After multiple iterations, evaluators with special expertise would be encouraged to suggest a haptic interface for a hand-held player that implements a sub-set of the software feature set. We expect that the evaluation-improvement cycle will reveal what features are most important to users and thus what feature sub-set should have the highest priority for hardware implementation. This insight will come from "hands-on", in-home use by patrons familiar with present methods. We recognize that with this approach there is some danger that results will favor the more technically savvy sector of our patron population. Being forewarned, however, we can take special care to make evaluators as representative as possible and use results as guidance for follow-on studies. In the follow-on studies we would introduce an interface to the computer via a special purpose switch matrix that emulates keyboard commands. Such devices are affordable enough to allow for multiple copies of several varieties that could be improved using an iterative process similar to the software development method proposed in this paper. A remote control might even be considered so that the user need not even be aware of the computer involved in the development process.

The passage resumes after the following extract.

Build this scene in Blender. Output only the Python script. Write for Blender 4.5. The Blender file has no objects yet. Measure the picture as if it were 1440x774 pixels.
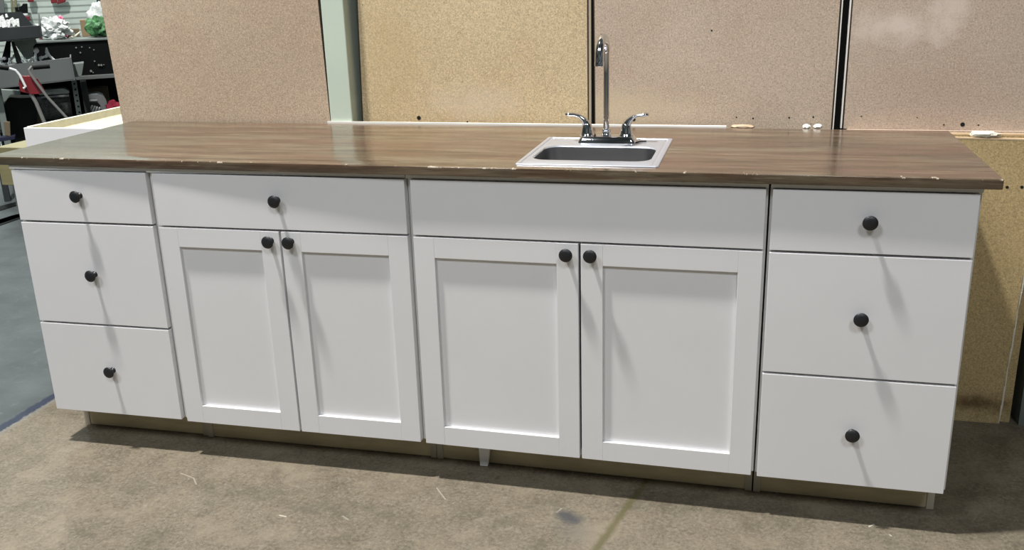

We plan to have a generic prototype switch matrix in laboratory evaluation by July 2001. When player software evaluators reach a consensus on how to control the full feature set, what the haptic interface should begin with, and what subset it should implement, we would then recommend a wider study involving perhaps thousands of representative patrons using a prototype switch matrix. The details of this step are in the proposal stage.

CONCLUSION

The "1, 2, 3" iterative player software and hardware development process proposed here yields two DTB interfaces, rigorously tested and evaluated "hands-on" by NLS patrons in their own homes or other everyday setting. The first interface will be computer-based, full-featured, and capable of exploiting complex DTBs. The second will be haptic, where the evaluator need not be aware of a computer's presence. It will support a feature subset, emphasize leisure reading and provide clear guidance for the design of a portable DTB reader.